Charlotte, N.C., is something of a poster child for the New South. It is the second largest banking center in the U.S., home of the NASCAR Hall of Fame, one of the country's top 10 fastest growing metropolitan centers and is proud to call itself a "world class" city. In her first book, 30-year veteran
Charlotte Observer reporter Pam Kelley emphasizes that beneath this civic boosterism and flashy growth, Charlotte still has an undercurrent of Jim Crow racism and de facto segregation. An in-depth piece of reportorial investigation and narrative storytelling,
Money Rock illustrates this larger socio-economic environment through the story of one African American man's family across four generations.
Belton Lamont Platt grew up hard in Charlotte's projects.

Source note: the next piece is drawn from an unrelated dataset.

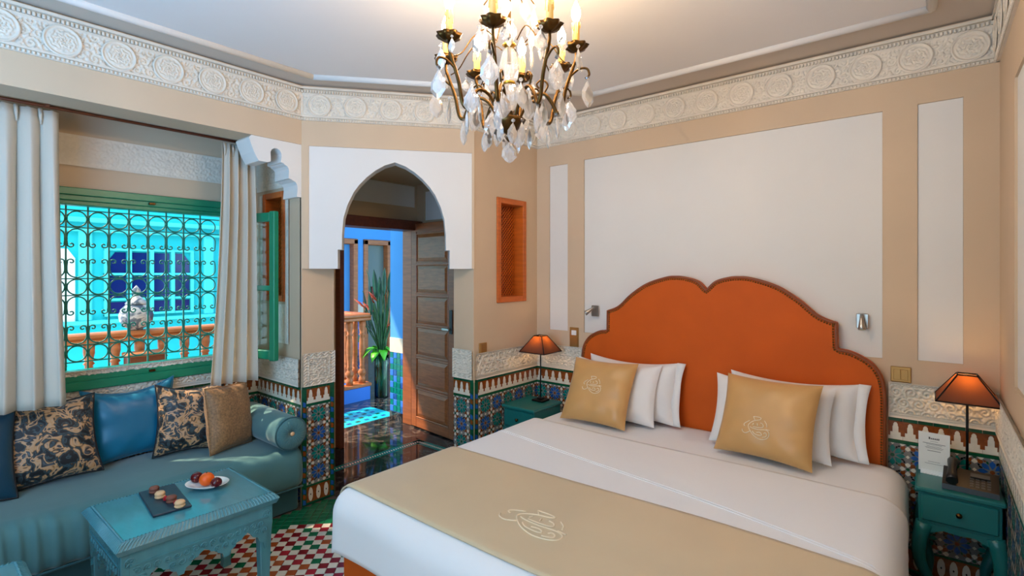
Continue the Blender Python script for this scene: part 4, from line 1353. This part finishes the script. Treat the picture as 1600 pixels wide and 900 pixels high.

By the time he was 22, he was a primo cocaine dealer and the father of six children by five different women. With a taste for gaudy jewelry and Mercedes coupes, Money Rock (a twist on the earlier nickname Monty Rock during his teens as a deejay) confronted rival dealer Big Lou Samuels in 1985. The resulting chaotic shootout bought him a 35-year prison sentence. A gung-ho rookie journalist, Kelley went to the prison for what she hoped would be an inside peek at Money's world. He stiff-armed her questions with a jailhouse "I'm innocent" monologue, and she forgot about him--until 2011 when a lyric from Jay-Z's "Decoded" made her wonder "What happened to Money Rock?" She found him preaching at his Rock Ministries Church International in Conway, S.C.
Kelley knows a good story when she sees one--and Money Rock is a hell of a story. Like a New South version of The Wire, it leads her back to Platt's birth as the third child of young Carrie Platt. The daughter of hardworking, churchgoing parents, she left home at 17, a self-described "hot-in-the-pants fast-ass girl," and married Alphonso Platt--a hard-drinking, philandering, abusive husband. She went through nonstop pregnancies resulting in four miscarriages and five kids before a divorce and a hysterectomy put an end to that.
After the appeal of his shootout conviction, Money got his sentence cut to one year (time served) and went back to slinging blow. He was busted again in 1990, and a jury convicted him in four hours; Judge Robert "Maximum Bob" Potter piled on with a sentence of 24 years. While serving this second time, Money found Jesus, as so many prisoners claim to, married a woman he met through jailhouse visits, and watched his children slide into crime and premature deaths. When he got out, he and his wife moved to Conway, and this time Money's conversion took. He's still talking the Lord's talk at Rock Ministries.
With solid journalism, dogged research, perceptive observation, colorful interviews and memorable characters,
Money Rock tells a memorable and timely story. Behind the glam of so many U.S. growth cities, a persistent economic and racial divide produces generations of broken families scrambling for a way out--any way out. --
Bruce Jacobs, founding partner,
Watermark Books & Cafe, Wichita, Kan.
Shelf Talker: Veteran reporter Pam Kelley digs into a story of a convicted Charlotte drug dealer and uncovers a family history of struggle to escape the grip of racism and poverty.